The students’ nonchalance toward their actions may be representative of a generational lack of historical knowledge. A Holocaust Knowledge and Awareness Study conducted by The Conference on Jewish Material Claims Against Germany found that even though approximately six million Jews were killed during the Holocaust, 31 percent of Americans and 41 percent of millennials think two million or less were killed. Disturbingly, 22 percent of millennial respondents said they haven’t heard or are not sure if they have heard of the Holocaust. Two-thirds of millennial respondents could not identify Auschwitz as a concentration camp.
Better education on horrific events like the Holocaust is undoubtedly necessary. Educating students on tragedies historically spurred from racism and will provide them with the tools to prevent future wars. But it’s also time for people who use Nazi symbols as party props be held accountable for their actions.
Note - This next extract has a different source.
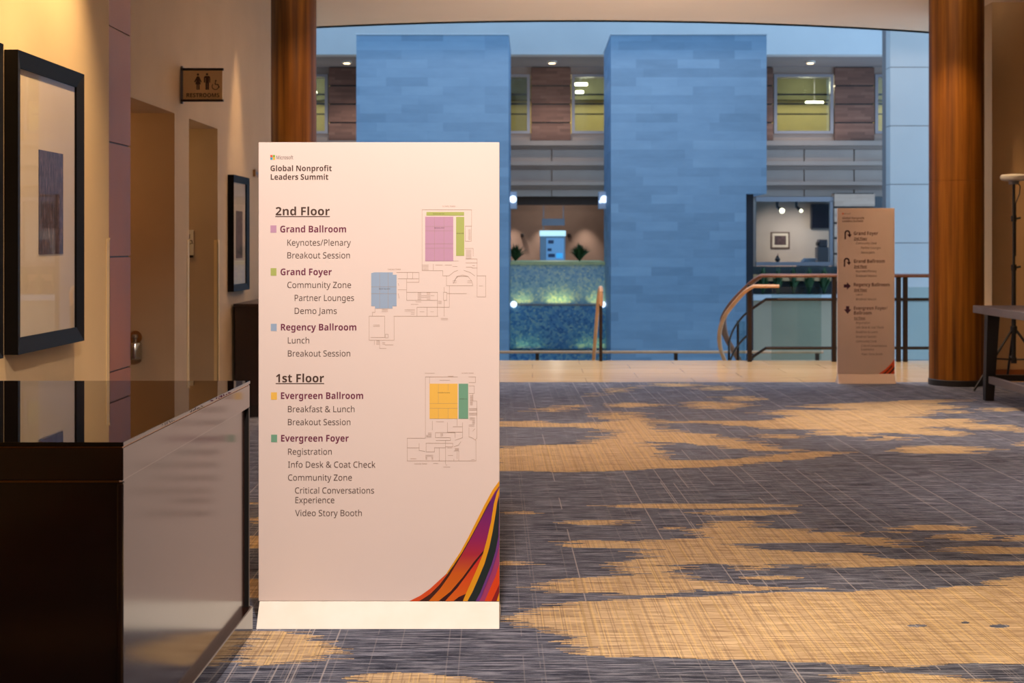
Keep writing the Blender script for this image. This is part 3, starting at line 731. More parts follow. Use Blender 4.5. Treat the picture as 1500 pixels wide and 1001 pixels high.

Nazism is bad. The Holocaust is not a joke; millions of people were murdered. A lack of substantial punishment for students in these pictures would imply that these facts are up for debate. Giving them slaps on the wrist or worse, no discipline at all, would send a dangerous message: Neo-Nazis can be humanized. But anyone who romanticizes a regime run by human rights violators is wrong.
How much more death and damage will be endured before we take action? In 2017, a Neo-Nazi killed a woman with his car in Charlottesville. In 2018, a shooter murdered 11 people in a Pittsburgh synagogue. Antisemitism escalates to this level because we refuse to hold people accountable when they make their despicable views known. It’s not hard to find these people. They announce themselves to the world, often via social media. We just ignore them until they kill.
To stop this deadly cycle, we can start by implementing institutional consequences for students involved in such expressions of racism. Being humiliated in the news and on social media is deserved, but not enough. NHHS administrators held a community forum this past Monday night, which is a step in the right direction, but actions of this severity constitute expulsion and additions to permanent records.
Mandatory curriculum on the Holocaust not only for the students pictured, but certainly for all students in the Newport-Mesa Unified School District, and arguably for students nationwide is necessary. If the generation of our country’s future is not taught about the most horrific parts of our history, a Holocaust-like event could happen again.